「禍根」
前作「烙印」から実に五年ぶりの最新作。待ってましたよ本当に。既に前作の紙本、ショップによっては在庫なし。やはり紙本買っておくのは大事だな(家が溢れる)。
「禍根 上下」パトリシア・コーンウェル
Autopsy Patricia Cornwell (2021)
米国での出版時期とほぼ被る、コロナの大嵐が吹き荒れた後のアメリカ。ケイは再び古巣のヴァージニア州検屍局長に復帰する。なるほど、まるで一作目に戻ったかのような舞台設定。

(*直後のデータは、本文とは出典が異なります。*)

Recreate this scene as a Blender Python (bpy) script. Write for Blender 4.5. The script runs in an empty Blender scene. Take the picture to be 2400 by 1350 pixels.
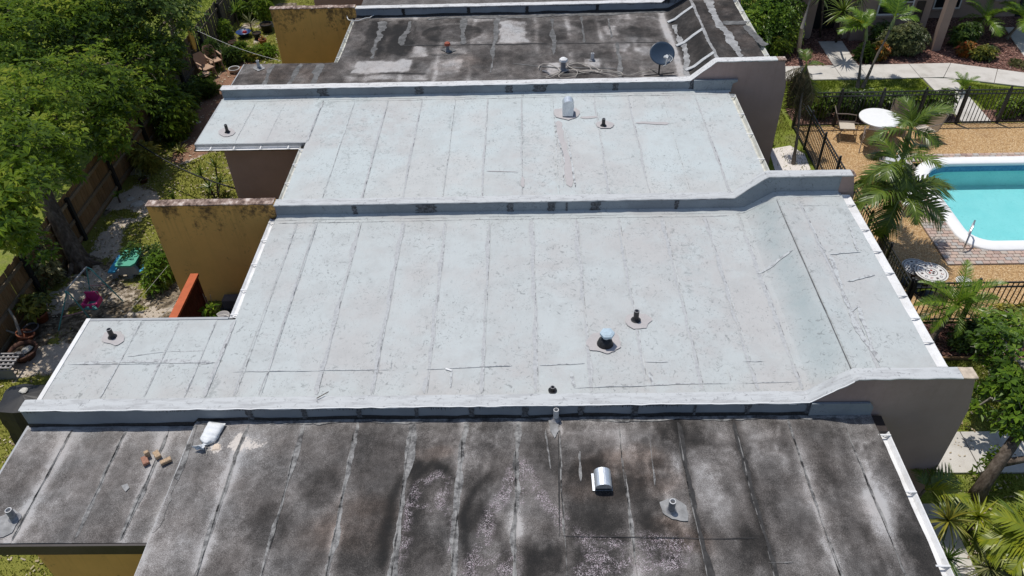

だがそこで待っていたのは前局長の大量の置き土産と冷ややかな目――。
公明正大で誠実な振舞いを心がけつつも真実を得るためならどんな労力も惜しまない、男前ケイが戻ってきたー!長年のファンとしては嬉しい限り。権力の亡者のような前局長とその子分にネチネチ痛めつけられながらも毅然として立ち向かう姿は本当に痺れる。ネタバレになるので詳細は言わないが、今回は事件の絡まり具合が絶妙で、謎解きが非常に丁寧な感じがした。すわデカい陰謀か?!と素人なら思ってしまうようなスケールでかい案件を、ケイが冷静に(時々こっそり心中で悪態をつきつつも)一つ一つ手作業で解きほぐし明らかにしていく。そして最後は死ぬほど美味しそうなお料理場面で〆。ああ、これよこれ!まさに帰ってきたケイ・スカーペッタ!
あまりにも出来すぎるせいで多方面から引っ張られるけど同時に嫉妬ややっかみもすさまじい。周囲もなかなか落ち着かない(ルーシーやマリーノがいつもの超シゴデキ☆キャラになってて嬉しいけどやっぱり不安定で不穏)。これもまたこのシリーズではお馴染みの流れではある。
コロナ禍で起きた悲劇、暴動のあとの荒廃した都市の姿も何気なく描かれているが、想像以上に酷い状況だったのだなとあらためて実感。作者の、新たなテクノロジーへのアンテナの感度は全く鈍っていないし、チャレンジ精神もまだまだ旺盛とみた。とりあえず続き、続きをはよ。